Updated on January 28, 2012
Artistic impression of a corrugated graphene sheet
Artistic impression of a corrugated graphene sheet | Source

One of the British Nobel prize winning scientists who created wonder substance graphene, has discovered that it can also distill vodka at room temperatures.

Graphene is pure carbon that is only a single atom thick, and forms honeycomb sheets that scientists hope will have many uses in industry due to its unique and amazing properties, and learning its potential use in the drinks industry by its ability to distill vodka is just another of the incredible properties graphene has.

Professors Andre Geim and Konstantin Novoselov jointly won the Nobel Prize for Physics in 2010 for their discovery of graphene, through taking the tiniest shavings from a lead pencil. Their findings were initially reported in a scientific paper in 2004.

They have both since been awarded knighthoods for their work.

Following an award of £50 million ($65 million) from the British government to continue their work, the team developed graphene oxide from which they were able to make a strong, flexible but very thin laminate.

This latest discovery shows that sheets of graphene oxide block the passage of all liquids and gases, except water.
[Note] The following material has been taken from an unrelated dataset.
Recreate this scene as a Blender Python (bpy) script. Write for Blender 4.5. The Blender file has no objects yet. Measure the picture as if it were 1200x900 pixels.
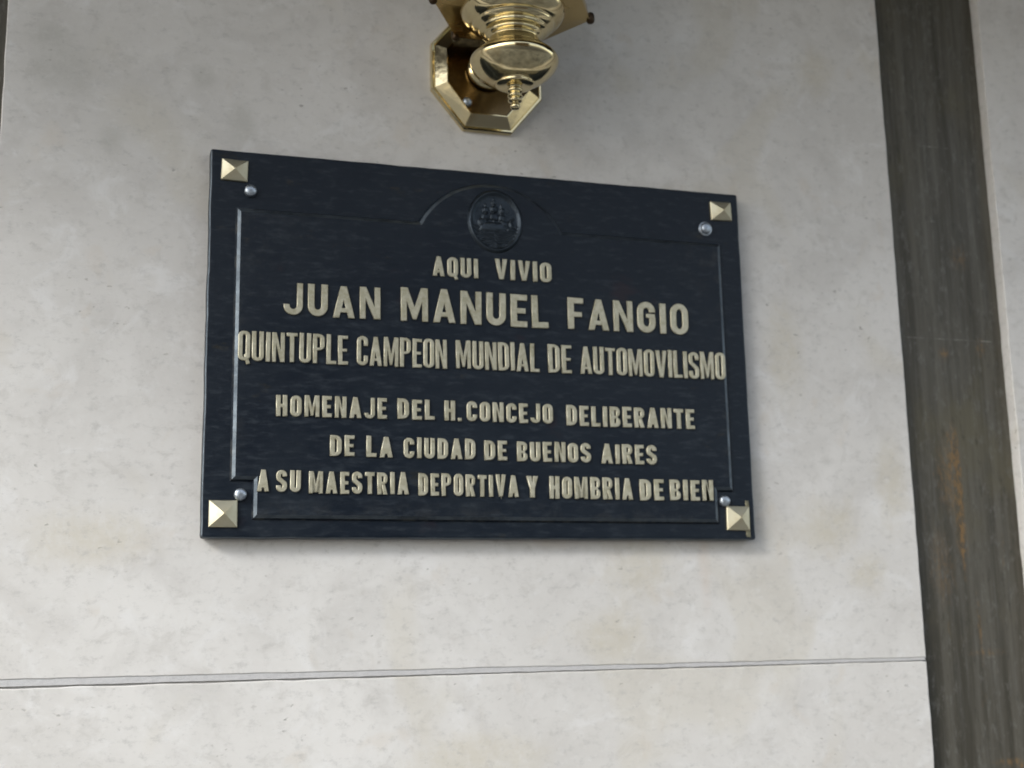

Sir Andre is quoted as saying

'Helium gas is hard to stop. It slowly leaks even through a millimetre-thick window glass but our ultra-thin films completely block it. At the same time, water evaporates through them unimpeded. Materials cannot behave any stranger.'

Co-author of their report which was published in the journal "Science", Dr Rahul Nair said

'Just for a laugh, we sealed a bottle of vodka with our membranes and found that the distilled solution became stronger and stronger with time, Neither of us drinks vodka but it was great fun to do the experiment.'

Further tests carried out by the team led by Sir Andre have shown that water can permeate through sheets of graphene as if it wasn't even there while all other substances are held back.

This opens up the possibility of sheets of wafer thin graphene, slimmer than a human hair, being used for water purification or even de-salination, thereby eliminating the whole world's water shortage problem.

What is Graphene?

What special properties does graphene have?

  • Graphene conducts electricity as well as copper
  • it conducts heat better than all other known substances
  • graphene electrons travel immense distances in unison, opening up the possibility of ultra-fast computing
  • Quasi-particles produced by graphene can travel at almost the speed of light, opening up the possibility of space travel
  • graphene properties are better suited to transistors than silicon
  • it is stronger than diamond
  • it is flexible

When it comes to graphene, this single molecule layer of pure carbon interlocked together in a honeycomb pattern, we may find our world changed forever, and for the better.

Everything we learn about graphene seems to be heart-stoppingly amazing.

Knowing it can distill vodka at room temperatures seems dull in comparison with the bright new world graphene promises to bring us.